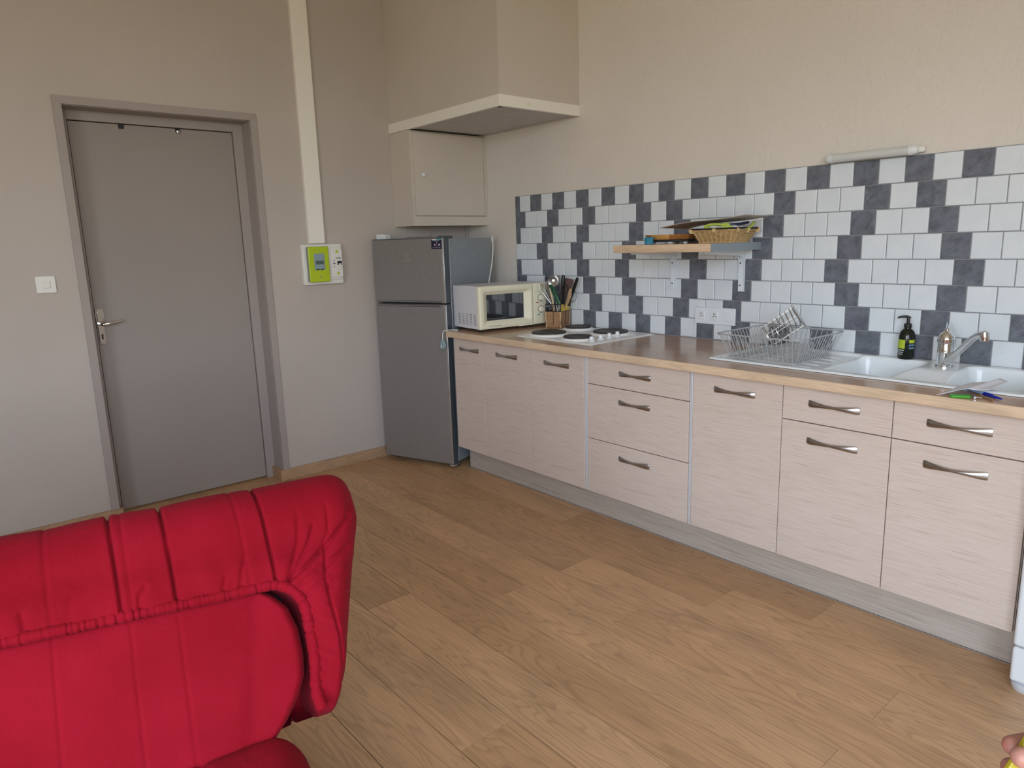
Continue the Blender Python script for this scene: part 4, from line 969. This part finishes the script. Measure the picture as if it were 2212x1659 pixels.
w = MB(); w.grid(lambda i, j: (lambda p: (p.x * (1.03, 1.045, 1.0, .94)[j], p.y * (1.03, 1.045, 1.0, .94)[j], p.z))(wk(i / 48, (.060, .0655, .068, .030)[j])), 48, 4, cu=True); w.build('fabric_lining', 'black_matt', t)
for u in (.125, .25, .375, 0.0, .5, .75):
    w = MB(); p = wk(u, .0575); d = (wk(u + .01, .0575) - p).normalized()
    for k in (-1.5, -.5, .5, 1.5):
        c = p + d * k * .0045; nrm = Vector((p.x, p.y, 0)).normalized()
        w.tube([c + nrm * (.009 * math.cos(a)) + Vector((0, 0, .0105 * math.sin(a))) for a in [2 * PI * i / 10 for i in range(10)]], .0021, 5, closed=True)
    w.build('rim_binding', 'wicker_light', t)
t = thing('kitchen_towel', 'lime green edged white cloth bundled in the wicker basket', 'towel', (2.25, -.19, ZS + .05), .14)
w = MB(); w.tube(catmull([(-.055, -.085, .021), (-.02, -.095, .012), (.025, -.097, .013), (.052, -.094, .020), (.058, -.088, .030), (.045, -.086, .034), (.035, -.088, .026)], 6), .0075, 10)
w.tube(catmull([(.05, -.092, .024), (.075, -.085, .018), (.10, -.06, .012), (.11, -.02, .012), (.112, .03, .020), (.112, .06, .036), (.108, .075, .040)], 6), .0065, 10)
w.tube(catmull([(-.06, -.083, .026), (-.03, -.085, .034), (.01, -.088, .034), (.04, -.09, .030)], 6), .006, 10); w.build('lime_trim', 'towel_lime', t)
w = MB()
w.grid(lambda i, j: ((-.092 + .19 * i / 16), (-.088 + .17 * j / 14), .008 + .020 * math.sin(PI * i / 16) * math.sin(PI * j / 14) ** .6 + .006 * math.sin(i * 1.3) * math.cos(j * 1.1) + .006), 17, 15); ob = w.build('cloth', 'towel_white', t)
sm = ob.modifiers.new('s', 'SOLIDIFY'); sm.thickness = .006
w = MB(); w.tube(catmull([(.06, -.06, .03), (.09, -.02, .034), (.1, .03, .04)], 6), .006, 8); w.build('navy_stripe', 'towel_navy', t)
t = thing('card_sheet', 'curved grey-brown card sheet lying over the wicker basket on the shelf', 'card', (2.2, -.2, ZS + .08), .10)
w = MB()
w.grid(lambda i, j: ((-.215 + .43 * i / 24), (-.13 + .27 * j / 10), .012 * ((i / 12 - 1) ** 2) * (1 if i > 12 else -1.6) + .017 + .012 * (i / 24) - .004 * (j / 10)), 25, 11); ob = w.build('sheet', 'card_taupe', t)
sm = ob.modifiers.new('s', 'SOLIDIFY'); sm.thickness = .0014
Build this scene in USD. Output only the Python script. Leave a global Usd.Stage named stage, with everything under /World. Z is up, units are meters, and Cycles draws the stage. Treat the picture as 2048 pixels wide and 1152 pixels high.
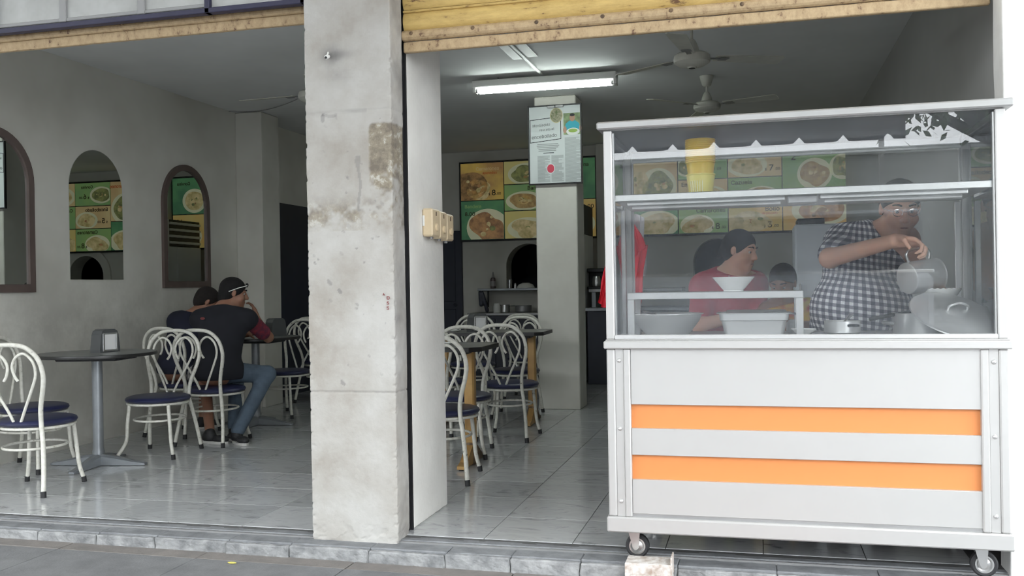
▬▬▬
Extract the full listing above verbatim; pictures are to be left out of the copy.

Continue the Blender Python script for this scene: part 4, from line 969. This part finishes the script. Measure the picture as if it were 2212x1659 pixels.
w = MB(); w.grid(lambda i, j: (lambda p: (p.x * (1.03, 1.045, 1.0, .94)[j], p.y * (1.03, 1.045, 1.0, .94)[j], p.z))(wk(i / 48, (.060, .0655, .068, .030)[j])), 48, 4, cu=True); w.build('fabric_lining', 'black_matt', t)
for u in (.125, .25, .375, 0.0, .5, .75):
    w = MB(); p = wk(u, .0575); d = (wk(u + .01, .0575) - p).normalized()
    for k in (-1.5, -.5, .5, 1.5):
        c = p + d * k * .0045; nrm = Vector((p.x, p.y, 0)).normalized()
        w.tube([c + nrm * (.009 * math.cos(a)) + Vector((0, 0, .0105 * math.sin(a))) for a in [2 * PI * i / 10 for i in range(10)]], .0021, 5, closed=True)
    w.build('rim_binding', 'wicker_light', t)
t = thing('kitchen_towel', 'lime green edged white cloth bundled in the wicker basket', 'towel', (2.25, -.19, ZS + .05), .14)
w = MB(); w.tube(catmull([(-.055, -.085, .021), (-.02, -.095, .012), (.025, -.097, .013), (.052, -.094, .020), (.058, -.088, .030), (.045, -.086, .034), (.035, -.088, .026)], 6), .0075, 10)
w.tube(catmull([(.05, -.092, .024), (.075, -.085, .018), (.10, -.06, .012), (.11, -.02, .012), (.112, .03, .020), (.112, .06, .036), (.108, .075, .040)], 6), .0065, 10)
w.tube(catmull([(-.06, -.083, .026), (-.03, -.085, .034), (.01, -.088, .034), (.04, -.09, .030)], 6), .006, 10); w.build('lime_trim', 'towel_lime', t)
w = MB()
w.grid(lambda i, j: ((-.092 + .19 * i / 16), (-.088 + .17 * j / 14), .008 + .020 * math.sin(PI * i / 16) * math.sin(PI * j / 14) ** .6 + .006 * math.sin(i * 1.3) * math.cos(j * 1.1) + .006), 17, 15); ob = w.build('cloth', 'towel_white', t)
sm = ob.modifiers.new('s', 'SOLIDIFY'); sm.thickness = .006
w = MB(); w.tube(catmull([(.06, -.06, .03), (.09, -.02, .034), (.1, .03, .04)], 6), .006, 8); w.build('navy_stripe', 'towel_navy', t)
t = thing('card_sheet', 'curved grey-brown card sheet lying over the wicker basket on the shelf', 'card', (2.2, -.2, ZS + .08), .10)
w = MB()
w.grid(lambda i, j: ((-.215 + .43 * i / 24), (-.13 + .27 * j / 10), .012 * ((i / 12 - 1) ** 2) * (1 if i > 12 else -1.6) + .017 + .012 * (i / 24) - .004 * (j / 10)), 25, 11); ob = w.build('sheet', 'card_taupe', t)
sm = ob.modifiers.new('s', 'SOLIDIFY'); sm.thickness = .0014
Build this scene in USD. Output only the Python script. Leave a global Usd.Stage named stage, with everything under /World. Z is up, units are meters, and Cycles draws the stage. Treat the picture as 2048 pixels wide and 1152 pixels high.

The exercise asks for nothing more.